Agora, o desafio da Europa é, em grande parte, sobre o processo: como abrigar solicitantes de asilo aguardando decisões sobre seus casos; como integrá-los na economia e na sociedade, se seus asilos forem aprovados; e como deportá-los, se não forem.

Esses desafios continuam, pois as autoridades europeias ainda não trataram dos acampamentos de imigrantes da Grécia, que abrigam cerca de metade dos 60 mil solicitantes de refúgio que estão no país, ou da economia subterrânea da Itália, onde muitos dos 500 mil imigrantes sem documentos são explorados.

A reunião de cúpula da UE, aberta nesta quinta-feira, é um lembrete de quanto o cenário político mudou. Merkel, a chanceler alemã que já foi líder do continente, agora precisa garantir um acordo com outros líderes europeus para impedir uma crise política na Alemanha.

Enquanto isso, os líderes anti-imigrantes também não têm posições comuns sobre a questão.
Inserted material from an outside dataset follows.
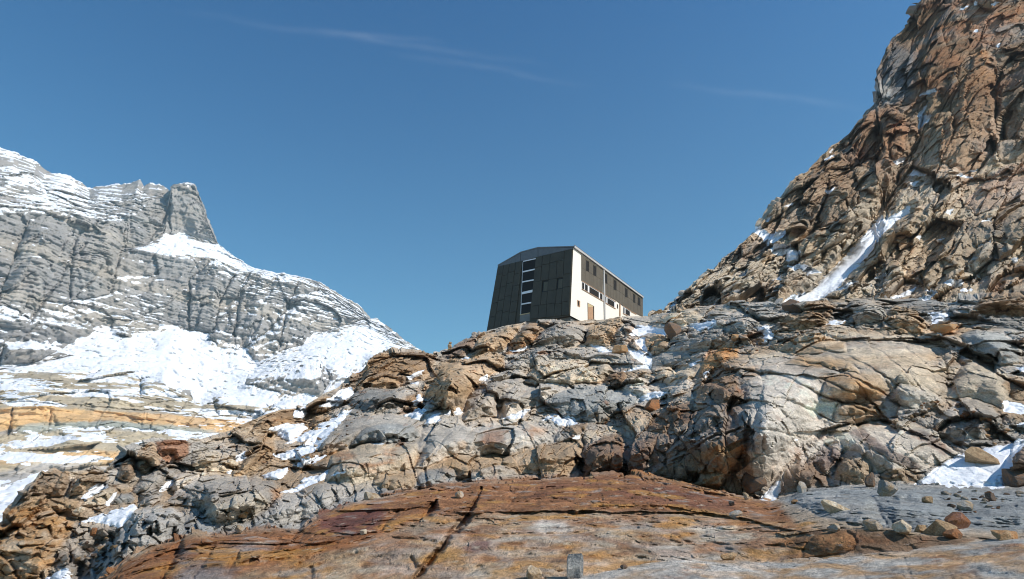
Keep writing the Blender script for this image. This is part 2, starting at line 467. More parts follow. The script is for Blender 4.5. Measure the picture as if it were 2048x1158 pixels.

A Itália quer acabar com as chamadas regras de Dublin, que estipulam que os requerentes de asilo devem permanecer no país da UE em que se registram pela primeira vez, e distribuir imigrantes por todo o bloco. Mas radicais como Orbán, o ministro do Interior alemão, Horst Seehofer, e o primeiro-ministro Sebastian Kurz, da Áustria, se recusam a dividir a carga da Itália e da Grécia.

"Suas propostas são fundamentalmente contraditórias. Salvini e os italianos querem se livrar de Dublin e espalhar os imigrantes por toda a Europa. Seehofer quer empurrar todos de volta para a Áustria. E Kurz diz que vai mandá-los para a Itália e para a Hungria", diz Gerald Knaus.

Aqui em Lampedusa, isso faz com que o debate pareça menos sobre as especificidades da gestão da migração, e mais sobre o abismo crescente entre as forças liberais e não liberais na Europa.

É "uma guerra ideológica", diz Martello, o prefeito."A Europa está dividida em dois blocos principais: um defende as fronteiras e o outro está realmente fazendo alguma coisa para melhorar a situação", afirma ele.